Visita de Einstein ao Museu Nacional em 1925, acompanhado pelo comandante José Carlos de Carvalho e outros membros do exército brasileiro
A peste (epidemia, cólera, desgraça, como quiser chamar), toca mais uma vez o território mineiro e leva embora a tudo e a todos, inclementemente. 347? Não seria mais certo acrescentar a esse número também os outros crimes já consumados desde a criação da Vale do Rio Doce, como bem nos lembra Drummond? Ou então toda a horda de mercadorias negras trazidas para morrer prematuramente nos navios, nas minas, no chicote, na casa dos senhores? Jogamos ainda uma pitada indígena na refoga inicial que preparou o caldeirão da Colônia com o delicioso sangue nativo, formando a base de uma receita que deixa agora o Bendegó numa sinuca de bico.
“Junto a isso, um ‘bom’ decreto? Junto à tragédia de Brumadinho, me recompensas algo?” Perguntaria o colosso de mais de 5 toneladas. Não! Junto a isso a “gente frouxa”, em uma grande frente nacional, preparada para perpetuar a peste mineira pelos vales das duas principais bacias hidrográficas do estado: Rio Doce e São Francisco. Acrescente à lista da “gente frouxa”, caro Nuno Ramos, mais gente, todos que puder pensar. Acrescente ainda, além das pessoas influentes de hoje, os governos do passado, o Império, a Colônia, a forma como se deu a nossa história e a de todo o mundo. Tem saída? Temos uma pedra no sapato, uma pedra que, ao machucar, produz riqueza. Ora, por favor, não tentem dissociar uma coisa da outra. É preciso andar, sempre.

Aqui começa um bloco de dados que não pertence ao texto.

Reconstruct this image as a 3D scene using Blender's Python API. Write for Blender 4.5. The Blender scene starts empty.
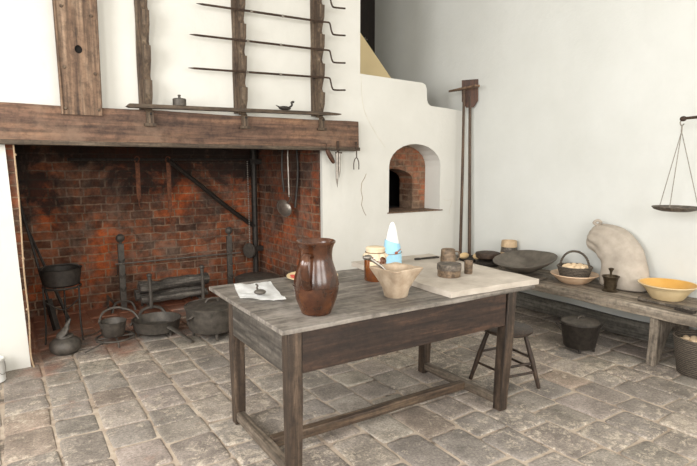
import bpy, bmesh, math, random
from mathutils import Vector, Matrix, noise as mnoise
random.seed(7)
S = bpy.context.scene
COL = S.collection
PI = math.pi

# ------------------------------------------------------------ camera
cam_d = bpy.data.cameras.new('camera'); cam = bpy.data.objects.new('camera', cam_d)
COL.objects.link(cam); S.camera = cam
cam_d.sensor_width = 36.0; cam_d.lens = 36.0*527/697; cam_d.clip_start = 0.02
cam.location = (0, 0, 1.5)
cam.rotation_euler = (math.radians(90-7.25), 0, math.radians(-33.4))

# ------------------------------------------------------------ world, lights, exposure
W = bpy.data.worlds.new('world'); S.world = W; W.use_nodes = True
bg = W.node_tree.nodes['Background']
bg.inputs[0].default_value = (0.92, 0.96, 1.0, 1); bg.inputs[1].default_value = 1.2

def area(name, loc, rot, sx, sy, power, col):
    d = bpy.data.lights.new(name, 'AREA'); d.shape = 'RECTANGLE'; d.size = sx; d.size_y = sy
    d.energy = power; d.color = col
    o = bpy.data.objects.new(name, d); COL.objects.link(o); o.location = loc; o.rotation_euler = rot
    return o
# daylight through the windows of the left wall and of the wall behind the camera
area('daylight_left_near', (-2.02, -0.6, 2.25), (0, -PI/2+0.2, 0), 1.9, 1.5, 150, (1.0, 0.99, 0.975))
area('daylight_left_far', (-2.02, 2.1, 2.25), (0, -PI/2+0.2, 0), 1.9, 1.5, 130, (1.0, 0.99, 0.975))
area('daylight_front_right', (2.7, -3.0, 2.25), (PI/2-0.2, 0, 0), 1.9, 1.9, 105, (1.0, 0.965, 0.91))
area('daylight_front_left', (0.0, -3.0, 2.25), (PI/2-0.2, 0, 0), 1.9, 1.9, 120, (1.0, 0.98, 0.95))
S.view_settings.view_transform = 'Standard'; S.view_settings.look = 'None'
S.view_settings.exposure = 0.22; S.view_settings.gamma = 1.0; S.view_settings.use_curve_mapping = False

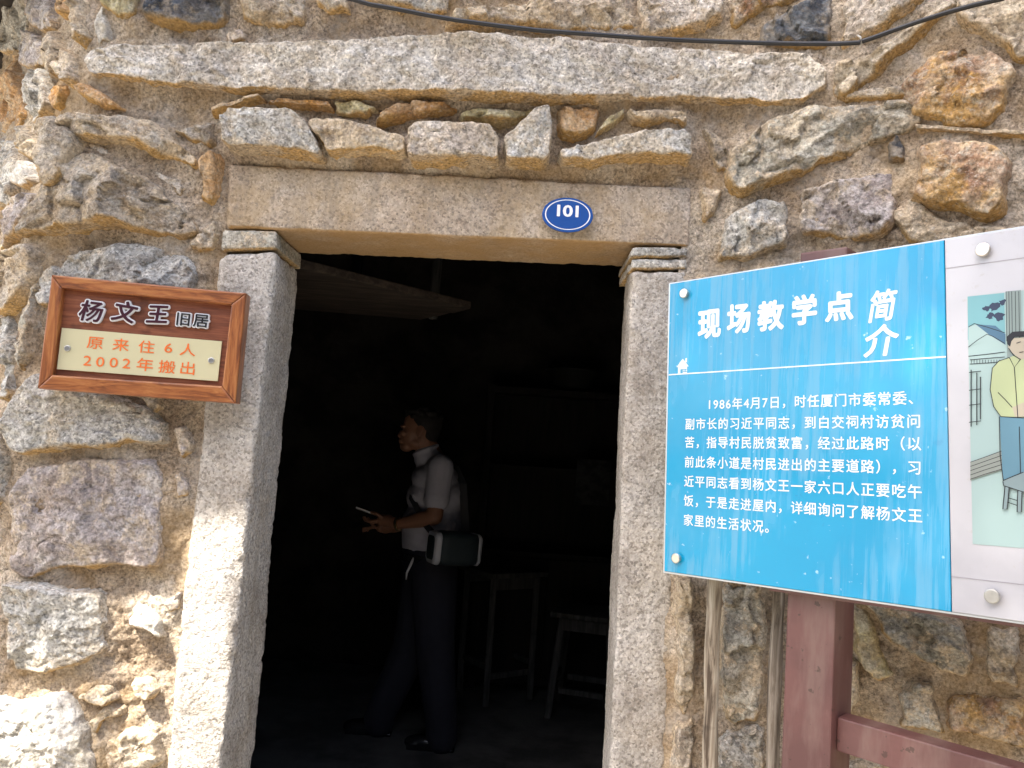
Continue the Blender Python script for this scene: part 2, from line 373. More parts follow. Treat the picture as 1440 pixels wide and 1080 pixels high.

Você, caro leitor, conhece alguma vítima dessa última peste? Dos 347 mortos? Conhece algum dos escravos mortos nas minas? Algum indígena escravizado em nome de Deus e do progresso? Não conhece ninguém, não é mesmo, cara pálida? Então, e até por isso, me parece por bem juntar aos 347, os 19 de Mariana, os milhões da Colônia e do Império e chegaremos a um belo número! Semeados ao longo da história, porém, os milhões de cadáveres pulverizam-se na imaginação, perdem a importância e tornam-se, por assim dizer, números. Quando a peste ataca, já é muito saber o que é um morto. Entre as tantas tragédias, vamos ganhando, por força do hábito, a prática de compará-las. A de Mariana não foi tão grande assim. Lembra a de Brumadinho? Mas comparado à escravidão…
Pensei hoje, apenas por hipótese: mataram os honoráveis donos da Vale. Logo na sequência, forças maiores, não satisfeitas, mataram ao restante da família, todo o corpo do Conselho empresarial, além de destruírem casas, apartamentos e as escolas de seus filhos. Sem piedade, degolaram também seus acionistas espalhados pelo mundo. Encontraram, seguramente, os culpados por tais crimes contra a mineradora. Corre na justiça a condenação de genocídio, em homicídio doloso, quantificado em 347 anos de prisão, agravados em mais 19 por terem usado armas letais e, por fim, prisão perpétua, em uma estranha conta que alcançara também outros crimes ocorridos contra a família, no passado e no futuro.